◆ WORKING DATA:
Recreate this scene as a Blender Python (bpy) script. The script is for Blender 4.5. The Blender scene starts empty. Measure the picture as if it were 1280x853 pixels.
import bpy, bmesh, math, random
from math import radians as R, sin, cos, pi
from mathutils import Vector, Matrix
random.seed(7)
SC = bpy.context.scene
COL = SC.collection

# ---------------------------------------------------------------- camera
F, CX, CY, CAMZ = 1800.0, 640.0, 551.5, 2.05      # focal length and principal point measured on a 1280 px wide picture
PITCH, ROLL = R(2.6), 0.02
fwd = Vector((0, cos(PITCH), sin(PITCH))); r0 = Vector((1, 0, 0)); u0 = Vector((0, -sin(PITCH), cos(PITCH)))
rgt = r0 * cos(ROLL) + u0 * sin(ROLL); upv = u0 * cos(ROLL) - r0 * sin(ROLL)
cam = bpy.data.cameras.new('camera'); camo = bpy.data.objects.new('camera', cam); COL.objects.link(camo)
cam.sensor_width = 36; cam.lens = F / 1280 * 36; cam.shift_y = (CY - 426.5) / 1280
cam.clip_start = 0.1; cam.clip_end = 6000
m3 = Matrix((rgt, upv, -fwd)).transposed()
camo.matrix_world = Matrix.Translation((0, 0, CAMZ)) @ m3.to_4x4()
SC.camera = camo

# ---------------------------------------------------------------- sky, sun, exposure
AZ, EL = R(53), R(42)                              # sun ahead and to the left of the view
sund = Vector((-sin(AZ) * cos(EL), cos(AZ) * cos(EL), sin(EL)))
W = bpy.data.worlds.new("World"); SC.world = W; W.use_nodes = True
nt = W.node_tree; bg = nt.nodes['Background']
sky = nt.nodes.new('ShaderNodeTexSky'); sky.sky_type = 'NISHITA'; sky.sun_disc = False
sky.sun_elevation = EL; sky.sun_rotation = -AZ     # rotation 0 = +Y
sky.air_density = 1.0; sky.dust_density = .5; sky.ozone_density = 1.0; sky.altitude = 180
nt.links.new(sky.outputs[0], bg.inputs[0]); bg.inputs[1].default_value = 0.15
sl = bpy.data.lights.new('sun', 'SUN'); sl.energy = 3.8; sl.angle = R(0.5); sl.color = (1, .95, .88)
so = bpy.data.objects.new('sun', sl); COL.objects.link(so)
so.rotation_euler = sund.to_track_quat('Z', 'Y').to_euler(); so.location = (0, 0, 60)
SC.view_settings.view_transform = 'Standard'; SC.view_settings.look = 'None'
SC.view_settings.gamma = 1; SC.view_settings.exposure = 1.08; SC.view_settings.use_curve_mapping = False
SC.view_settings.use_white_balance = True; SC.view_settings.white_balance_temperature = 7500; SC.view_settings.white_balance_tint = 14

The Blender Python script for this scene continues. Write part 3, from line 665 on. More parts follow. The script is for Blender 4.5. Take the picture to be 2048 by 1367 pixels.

◆ EXERCISE TASK: Make an exact copy of all the data.

◆ ANSWER TO THE TASK:
Recreate this scene as a Blender Python (bpy) script. The script is for Blender 4.5. The Blender scene starts empty. Measure the picture as if it were 1280x853 pixels.
import bpy, bmesh, math, random
from math import radians as R, sin, cos, pi
from mathutils import Vector, Matrix
random.seed(7)
SC = bpy.context.scene
COL = SC.collection

# ---------------------------------------------------------------- camera
F, CX, CY, CAMZ = 1800.0, 640.0, 551.5, 2.05      # focal length and principal point measured on a 1280 px wide picture
PITCH, ROLL = R(2.6), 0.02
fwd = Vector((0, cos(PITCH), sin(PITCH))); r0 = Vector((1, 0, 0)); u0 = Vector((0, -sin(PITCH), cos(PITCH)))
rgt = r0 * cos(ROLL) + u0 * sin(ROLL); upv = u0 * cos(ROLL) - r0 * sin(ROLL)
cam = bpy.data.cameras.new('camera'); camo = bpy.data.objects.new('camera', cam); COL.objects.link(camo)
cam.sensor_width = 36; cam.lens = F / 1280 * 36; cam.shift_y = (CY - 426.5) / 1280
cam.clip_start = 0.1; cam.clip_end = 6000
m3 = Matrix((rgt, upv, -fwd)).transposed()
camo.matrix_world = Matrix.Translation((0, 0, CAMZ)) @ m3.to_4x4()
SC.camera = camo

# ---------------------------------------------------------------- sky, sun, exposure
AZ, EL = R(53), R(42)                              # sun ahead and to the left of the view
sund = Vector((-sin(AZ) * cos(EL), cos(AZ) * cos(EL), sin(EL)))
W = bpy.data.worlds.new("World"); SC.world = W; W.use_nodes = True
nt = W.node_tree; bg = nt.nodes['Background']
sky = nt.nodes.new('ShaderNodeTexSky'); sky.sky_type = 'NISHITA'; sky.sun_disc = False
sky.sun_elevation = EL; sky.sun_rotation = -AZ     # rotation 0 = +Y
sky.air_density = 1.0; sky.dust_density = .5; sky.ozone_density = 1.0; sky.altitude = 180
nt.links.new(sky.outputs[0], bg.inputs[0]); bg.inputs[1].default_value = 0.15
sl = bpy.data.lights.new('sun', 'SUN'); sl.energy = 3.8; sl.angle = R(0.5); sl.color = (1, .95, .88)
so = bpy.data.objects.new('sun', sl); COL.objects.link(so)
so.rotation_euler = sund.to_track_quat('Z', 'Y').to_euler(); so.location = (0, 0, 60)
SC.view_settings.view_transform = 'Standard'; SC.view_settings.look = 'None'
SC.view_settings.gamma = 1; SC.view_settings.exposure = 1.08; SC.view_settings.use_curve_mapping = False
SC.view_settings.use_white_balance = True; SC.view_settings.white_balance_temperature = 7500; SC.view_settings.white_balance_tint = 14

The Blender Python script for this scene continues. Write part 3, from line 665 on. More parts follow. The script is for Blender 4.5. Take the picture to be 2048 by 1367 pixels.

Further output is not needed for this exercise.